L’inventore della «democrazia illiberale», Victor Orban, gradito ospite nel Libero Stato di Baviera accusa la Germania di esercitare un «imperialismo morale». La tribuna che gli è stata offerta per il suo affondo contro la politica migratoria di Berlino è il conclave dell’Unione cristiano sociale (Csu), fratello bavarese della Cdu guidata da Angela Merkel. E’ da tempo che nella Csu montava il malumore contro un presunto sbilanciamento a sinistra della Cancelliera, acuito dalla crisi dei migranti. E’ in questo clima che matura la provocazione dell’invito rivolto al discusso leader ungherese. Mentre il governo federale si batte in Europa per imporre il principio delle quote obbligatorie nell’accoglienza dei rifugiati, la Baviera ascolta, annuendo, quello che ne è stato il più deciso avversario, anche se oggi persegue altre e più ambiziose strategie di chiusura.

Ce n’è abbastanza perché dalla Spd, a diversi livelli, federali e regionali, si levi una indignata protesta per la «pugnalata alle spalle» sferrata dal leader della Csu Horst Seehofer. Quest’ultimo accredita a Victor Orban la difesa delle regole europee (i trattati di Dublino e Schengen) che la svolta di Angela Merkel avrebbe rimesso in questione e manifesta la volontà della Baviera di allinearsi a questa politica. Tanto da lasciar intendere che se il vertice di Bruxelles e l’incontro di oggi tra il governo federale e i Laender dovessero concludersi con un nulla di fatto, la Baviera potrebbe esercitare in proprio la sua fedeltà alle regole europee e magari bloccare l’accoglienza dei migranti. «Una decisione tedesca – dichiara Seehofer – ha sospeso le norme esistenti in Europa».

Così il governo di Berlino si ritrova paradossalmente accusato di antieuropeismo mentre quello stesso Orban che aspira a reintrodurre la pena di morte e tacita senza tanti complimenti le voci di opposizione, si propone come intransigente difensore del diritto europeo. Naturalmente con il suo stile e i suoi criteri. Si tratta insomma, per l’uomo forte di Budapest, di fortificare tutte le frontiere esterne dell’Unione, sul modello dei suoi muri di confine, e i paesi che non ne sarebbero capaci, come per esempio la Grecia, dovrebbero gentilmente invitare altre forze europee a presidiare i propri confini. L’Ungheria sarebbe la prima a rispondere all’appello. A questo si aggiunge la solita richiesta di selezionare profughi e migranti prima che giungano ai confini dell’Ue, nonché la barzelletta fantapolitica delle «quote mondiali». Forse Horst Seehofer non punta tanto allo scontro finale con Merkel, ma fa la voce grossa per meglio giocare sul tavolo in cui si deciderà la ripartizione delle risorse destinate all’accoglienza, ma certo il credito e la visibilità offerti al meno democratico governante dell’Unione è una mossa pesante.
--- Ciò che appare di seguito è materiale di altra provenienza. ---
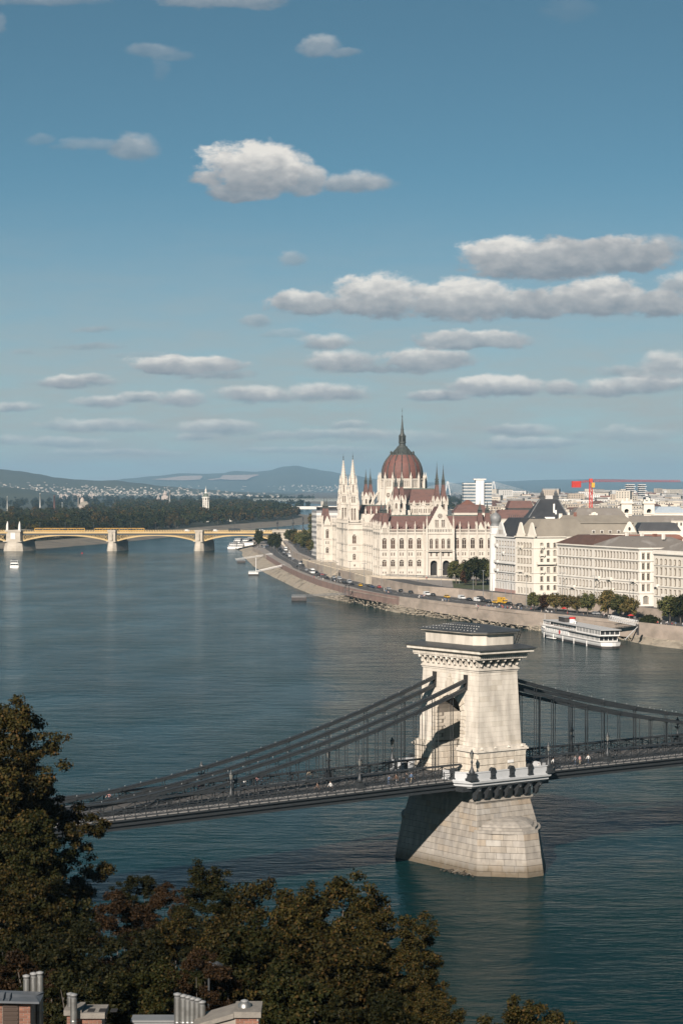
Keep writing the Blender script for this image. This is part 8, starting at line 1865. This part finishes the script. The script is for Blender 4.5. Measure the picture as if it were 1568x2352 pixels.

Militanti della Spd, della Linke, dei Verdi hanno contestato Orban e il Comitato Internazionale dei sopravvissuti di Auschwitz ha protestato per l’ascolto concesso a un politico in odore di antisemitismo.

L’attacco contro la politica di accoglienza di Berlino arriva anche dal parlamento europeo da dove il capogruppo del Ppe Manfred Weber (anch’egli della Csu) invita a sua volta alla intransigente difesa dei trattati e delle frontiere, se necessario con gli stessi sistemi di Orban.
Da tutta questa vicenda emerge una indicazione inquietante. La critica dell’egemonia germanica sulle politiche dell’Unione, che nel corso della crisi greca aveva avuto una provenienza da sinistra, senza mai rinunciare, però, a una impostazione decisamente europeista, ora incombe da destra con una tonalità inequivocabilmente nazionalista, laddove la difesa dei trattati è del tutto strumentale a quella delle sovranità nazionali. Il “democratico illiberale” lo dice, come è solito, nella maniera più schietta: «Siamo ungheresi e non possiamo che pensare con teste ungheresi».